EDIT: I didn't comment at first on your actual question, since I wasn't familiar enough with that passage in Borel-Tits. Their (3) strikes me as wrongly stated. Moreover, it doesn't seem to come up later on. Maybe they intended to refer to the parabolics defined over $k$ including the minimal $k$-parabolic, but I'm not sure what this passage is really about. Instead, my remarks below deal with some other aspects of the Galois action.
Maybe it's useful to deal a little more fully with this than I did in my two deleted comments. In the foundational paper by Borel and Tits, emphasis is placed on the structure theory of a reductive $k$-group over an arbitrary field $k$, whereas in his Boulder notes Tits emphasizes more the classification. There are differences in notation as well as emphasis in these sources (and others). So the literature is tricky to compare, though the explicit examples in these sources and in textbooks on algebraic groups are a useful guide.

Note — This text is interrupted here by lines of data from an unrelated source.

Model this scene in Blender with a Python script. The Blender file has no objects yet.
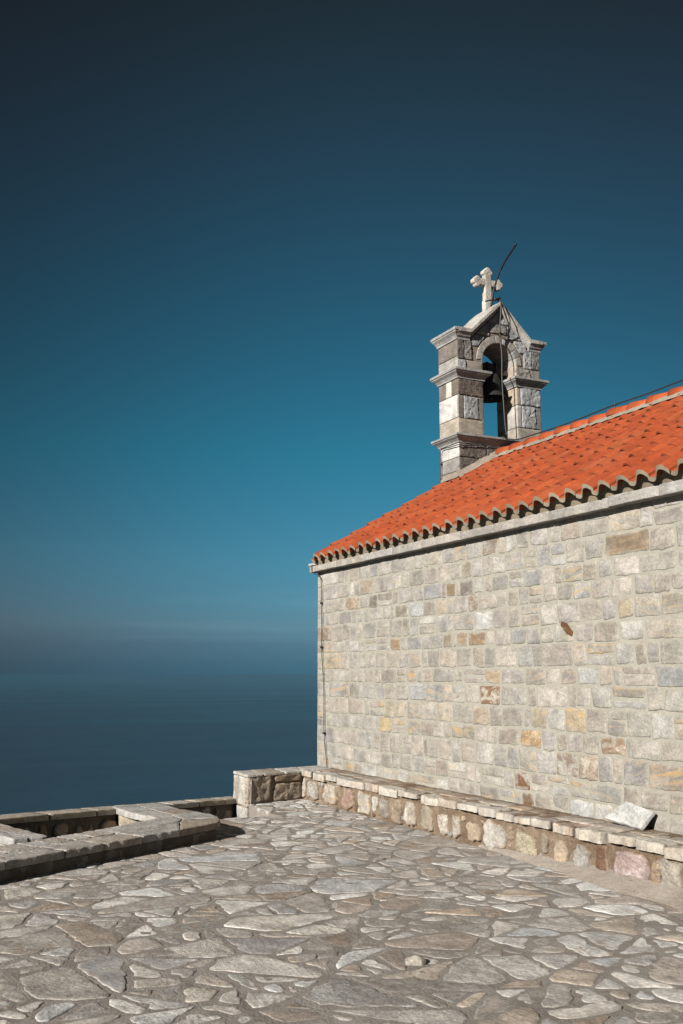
import bpy, math, random
from mathutils import Vector, noise
R = random.Random(7)
sc = bpy.context.scene
COL = sc.collection
rad = math.radians

# ------------------------------------------------------------------ layout (metres)
# X = east along the chapel, Y = north (into the chapel), Z = up, plaza at z = 0
WY = 5.96            # south face of the chapel wall
WX0, WX1 = -12.92, -2.0
RIDGE_Y = 8.77
NY = 2 * RIDGE_Y - WY
SLOPE = 0.56
ALB = .50                        # base colours scaled down so bounce stays weak and shade deep; exposure compensates
SUN_AZ, SUN_EL = 23.0, 24.0     # degrees east of south, above the horizon

# ------------------------------------------------------------------ node helpers
def new_mat(name):
    m = bpy.data.materials.new(name); m.use_nodes = True
    nt = m.node_tree
    b = nt.nodes['Principled BSDF']
    return m, nt, b
def N(nt, kind, **kw):
    n = nt.nodes.new(kind)
    for k, v in kw.items(): setattr(n, k, v)
    return n
def L(nt, a, b): nt.links.new(a, b)
def attr(nt, name):
    return N(nt, 'ShaderNodeAttribute', attribute_name=name)
def noise_n(nt, vec, scale, detail=6, rough=.6, dist=0):
    n = N(nt, 'ShaderNodeTexNoise')
    n.inputs['Scale'].default_value = scale; n.inputs['Detail'].default_value = detail
    n.inputs['Roughness'].default_value = rough; n.inputs['Distortion'].default_value = dist
    if vec is not None: L(nt, vec, n.inputs['Vector'])
    return n.outputs['Fac']
def mapr(nt, val, a, b, c=0., d=1., smooth=True):
    n = N(nt, 'ShaderNodeMapRange')
    if smooth: n.interpolation_type = 'SMOOTHSTEP'
    L(nt, val, n.inputs['Value'])
    n.inputs['From Min'].default_value = a; n.inputs['From Max'].default_value = b
    n.inputs['To Min'].default_value = c; n.inputs['To Max'].default_value = d
    return n.outputs['Result']
def mathn(nt, op, a, b):
    n = N(nt, 'ShaderNodeMath', operation=op)
    for i, x in enumerate((a, b)):
        if isinstance(x, (int, float)): n.inputs[i].default_value = x
        else: L(nt, x, n.inputs[i])
    return n.outputs[0]
def mixc(nt, fac, a, b, mode='MIX'):
    n = N(nt, 'ShaderNodeMix', data_type='RGBA', blend_type=mode)
    for sock, x in ((n.inputs[0], fac), (n.inputs[6], a), (n.inputs[7], b)):
        if isinstance(x, (int, float)): sock.default_value = x
        elif isinstance(x, tuple): sock.default_value = (*x, 1)
        else: L(nt, x, sock)
    return n.outputs[2]
def vscale(nt, vec, s):
    n = N(nt, 'ShaderNodeMapping'); n.inputs['Scale'].default_value = s
    L(nt, vec, n.inputs['Vector']); return n.outputs[0]
def bump(nt, b, parts):
    prev = None
    for h, strength, dist in parts:
        n = N(nt, 'ShaderNodeBump'); n.inputs['Strength'].default_value = strength
        n.inputs['Distance'].default_value = dist
        L(nt, h, n.inputs['Height'])
        if prev is not None: L(nt, prev, n.inputs['Normal'])
        prev = n.outputs[0]
    L(nt, prev, b.inputs['Normal'])

def stone_mat(name, mott=.35, grain=.5, bumpd=.006, ochre=(.60, .40, .18), rust=(.20, .085, .025), coarse=0., fade=0.):
    """per-stone colour from 'Col'; banding follows the stone's own 'suv' axes; aux.r ochre, aux.g rust, aux.b roughness"""
    m, nt, b = new_mat(name)
    ochre, rust = tuple(q * ALB for q in ochre), tuple(q * ALB for q in rust)
    c = attr(nt, 'Col').outputs['Color']; suv = attr(nt, 'suv').outputs['Vector']
    ax = N(nt, 'ShaderNodeSeparateColor'); L(nt, attr(nt, 'aux').outputs['Color'], ax.inputs[0])
    big = noise_n(nt, suv, 5, 5, .65)
    fine = noise_n(nt, suv, 42, 8, .75)
    band = noise_n(nt, vscale(nt, suv, (4, 26, 8)), 1., 7, .6, .6)
    g = mapr(nt, big, .3, .7, 1 - mott, 1 + mott * .7)
    g2 = mapr(nt, fine, .3, .7, 1 - grain * .45, 1 + grain * .4)
    g3 = mapr(nt, band, .3, .7, .88, 1.12)
    gg = mathn(nt, 'MULTIPLY', mathn(nt, 'MULTIPLY', g, g2), g3)
    comb = N(nt, 'ShaderNodeCombineColor')
    for i in range(3): L(nt, gg, comb.inputs[i])
    col = mixc(nt, 1., c, comb.outputs[0], 'MULTIPLY')
    # ochre veins, rust patches
    om = mathn(nt, 'MULTIPLY', mapr(nt, band, .50, .68), ax.outputs[0])
    col = mixc(nt, om, col, ochre)
    rm = mathn(nt, 'MULTIPLY', mapr(nt, noise_n(nt, vscale(nt, suv, (7, 11, 7)), 1., 6, .7, .8), .42, .58), ax.outputs[1])
    col = mixc(nt, rm, col, rust)
    # small dark pits and thin pale lime specks
    pit = mapr(nt, noise_n(nt, suv, 55, 3, .5), .66, .74)
    col = mixc(nt, mathn(nt, 'MULTIPLY', pit, .45), col, (0.0605, 0.0500, 0.0427))
    lime = mapr(nt, noise_n(nt, suv, 13, 6, .8), .62, .72)
    col = mixc(nt, mathn(nt, 'MULTIPLY', lime, .35), col, (0.2823, 0.2661, 0.2339))
    L(nt, col, b.inputs['Base Color'])
    b.inputs['Roughness'].default_value = .9
    b.inputs['Specular IOR Level'].default_value = .25
    h = mathn(nt, 'ADD', fine, mathn(nt, 'MULTIPLY', band, .5))
    rb = noise_n(nt, suv, 24, 6, .7)
    bump(nt, b, [(mathn(nt, 'MULTIPLY', rb, mathn(nt, 'ADD', ax.outputs[2], coarse)), 1., .03), (h, .7, bumpd)])
    return m
def mortar_mat(name, col, dark, bumpd=.012, scale=1.):
    col, dark = tuple(q * ALB for q in col), tuple(q * ALB for q in dark)
    m, nt, b = new_mat(name)
    tc = N(nt, 'ShaderNodeTexCoord').outputs['Object']
    a = noise_n(nt, tc, 3 * scale, 8, .7); f = noise_n(nt, tc, 60 * scale, 6, .7); md = noise_n(nt, tc, 14 * scale, 6, .7)
    c = mixc(nt, mapr(nt, a, .35, .65), dark, col)
    c = mixc(nt, mathn(nt, 'MULTIPLY', mapr(nt, md, .5, .7), .45), c, tuple(x * 1.3 for x in col))
    c = mixc(nt, mathn(nt, 'MULTIPLY', mapr(nt, f, .55, .72), .5), c, tuple(x * .5 for x in dark))
    L(nt, c, b.inputs['Base Color']); b.inputs['Roughness'].default_value = .95
    b.inputs['Specular IOR Level'].default_value = .2
    bump(nt, b, [(md, .8, bumpd * 1.5), (f, .9, bumpd)])
    return m
def plain_mat(name, col, rough=.6, metal=0., var=.2, scale=20):
    m, nt, b = new_mat(name)
    tc = N(nt, 'ShaderNodeTexCoord').outputs['Object']
    n = noise_n(nt, tc, scale, 5, .6)
    L(nt, mixc(nt, mapr(nt, n, .3, .7), tuple(x * (1 - var) for x in col), tuple(x * (1 + var) for x in col)), b.inputs['Base Color'])
    b.inputs['Roughness'].default_value = rough; b.inputs['Metallic'].default_value = metal
    bump(nt, b, [(n, .3, .004)])
    return m

M_WALL = stone_mat('wall_stone', mott=.27, grain=.6, bumpd=.005)
M_WALLMORTAR = mortar_mat('wall_mortar', (.485, .462, .40), (.425, .402, .342), .004)
M_FLAG = stone_mat('flag_stone', mott=.34, grain=.8, bumpd=.010, ochre=(.38, .27, .17), rust=(.22, .13, .07))
M_FLAGMORTAR = mortar_mat('flag_mortar', (.47, .43, .39), (.32, .285, .25), .012)
M_RUBBLE = stone_mat('rubble_stone', mott=.3, grain=.7, bumpd=.01, coarse=.25)
M_BROWNMORTAR = mortar_mat('brown_mortar', (.54, .42, .30), (.30, .205, .135), .035)
M_SKIRT = mortar_mat('grey_mortar', (.52, .46, .40), (.42, .36, .30), .014)
M_COPING = stone_mat('coping_stone', mott=.25, grain=.6, bumpd=.008)
M_TOWER = stone_mat('tower_stone', mott=.28, grain=.5, bumpd=.006)
M_TMORTAR = mortar_mat('tower_mortar', (.36, .30, .235), (.26, .21, .16), .006)
M_DARKMORTAR = mortar_mat('old_mortar', (.26, .22, .18), (.17, .14, .115), .02)
M_CABLE = plain_mat('cable_black', (.018, .017, .016), .5, 0)
M_ROD = plain_mat('rod_black', (.012, .012, .013), .45, .3)
M_BRONZE = plain_mat('bell_bronze', (.010, .010, .010), .7, 0.)
M_WOOD = plain_mat('old_wood', (.03, .024, .018), .85, 0, .35, 30)
M_SOIL = mortar_mat('soil', (.07, .055, .04), (.04, .032, .025), .03)

def tile_mat():
    m, nt, b = new_mat('terracotta')
    c = attr(nt, 'Col').outputs['Color']; suv = attr(nt, 'suv').outputs['Vector']
    tc = N(nt, 'ShaderNodeTexCoord').outputs['Object']
    n1 = noise_n(nt, suv, 7, 6, .65); n2 = noise_n(nt, tc, 70, 6, .7); st = noise_n(nt, vscale(nt, suv, (30, 4, 6)), 1, 5, .6)
    g = mathn(nt, 'MULTIPLY', mapr(nt, n1, .3, .7, .82, 1.14), mathn(nt, 'MULTIPLY', mapr(nt, n2, .3, .7, .9, 1.1), mapr(nt, st, .3, .7, .9, 1.08)))
    comb = N(nt, 'ShaderNodeCombineColor')
    for i in range(3): L(nt, g, comb.inputs[i])
    col = mixc(nt, 1., c, comb.outputs[0], 'MULTIPLY')
    lich = mapr(nt, noise_n(nt, tc, 4.5, 7, .75), .62, .70)
    col = mixc(nt, mathn(nt, 'MULTIPLY', lich, .35), col, (0.2500, 0.1774, 0.1290))
    soot = mapr(nt, noise_n(nt, tc, 2.3, 6, .7), .56, .70)
    col = mixc(nt, mathn(nt, 'MULTIPLY', soot, .30), col, (0.1290, 0.0379, 0.0177))
    L(nt, col, b.inputs['Base Color']); b.inputs['Roughness'].default_value = .85
    b.inputs['Specular IOR Level'].default_value = .25
    bump(nt, b, [(n1, .4, .01), (n2, .6, .004)])
    return m
M_TILE = tile_mat()

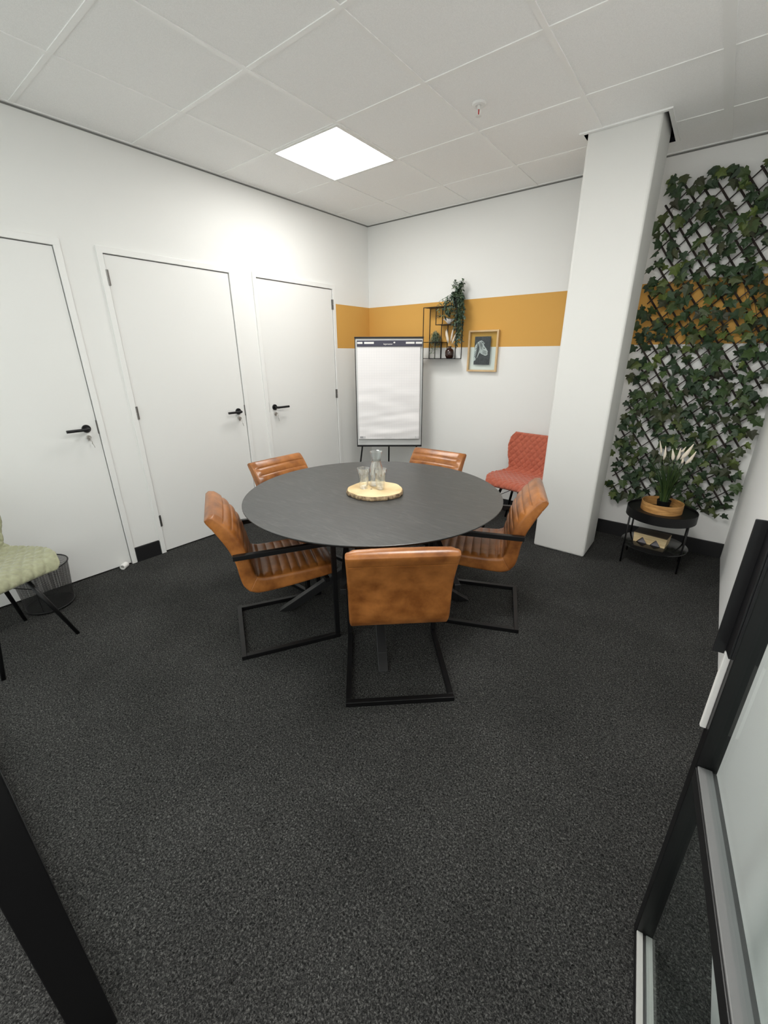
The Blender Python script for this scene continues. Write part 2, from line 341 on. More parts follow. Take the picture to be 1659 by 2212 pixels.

Here $G$ is split over some separable extension $K$ of $k$, and $\Gamma$ is the associated Galois group. In the Borel-Tits structure theory one tends to work with a fixed $K$-split maximal torus $T$ defined over $k$ and a maximal $k$-split subtorus $S$, along with absolute and relative root systems in which there are compatibly chosen simple systems. (To get some uniformity in the classification, one assumes $\dim S > 0$. Otherwise $G$ is $k$-anisotropic.)
One also needs a minimal $k$-parabolic subgroup containing $T$ (not usually a Borel subgroup). For these groups and the tori there is a conjugacy theorem. In this framework, the standard $k$-parabolic subgroups are in natural bijection with subsets of the relative simple roots.
Now $\Gamma$ acts on these data, where the usual action is modified by combining with the conjugacy theorems to ensure that the tori and root systems are kept stable by the action. In particular, $\Gamma$ now permutes the simple roots which have nontrivial restriction to $S$. The $\Gamma$-orbits (distinguished in the diagrams of Tits and Satake) may consist of multiple roots under a graph automorphism of the root system (if it has components of type $A,D,E_6$), or may consist of single roots.
Note that the outline of the classification given by Tits in his Boulder lectures is not completely precise (the main theorem needs to be more carefully stated and proved). His student M. Selbach in Bonn worked out more complete details in his 1976 thesis, published in Bonner Math. Schriften 83.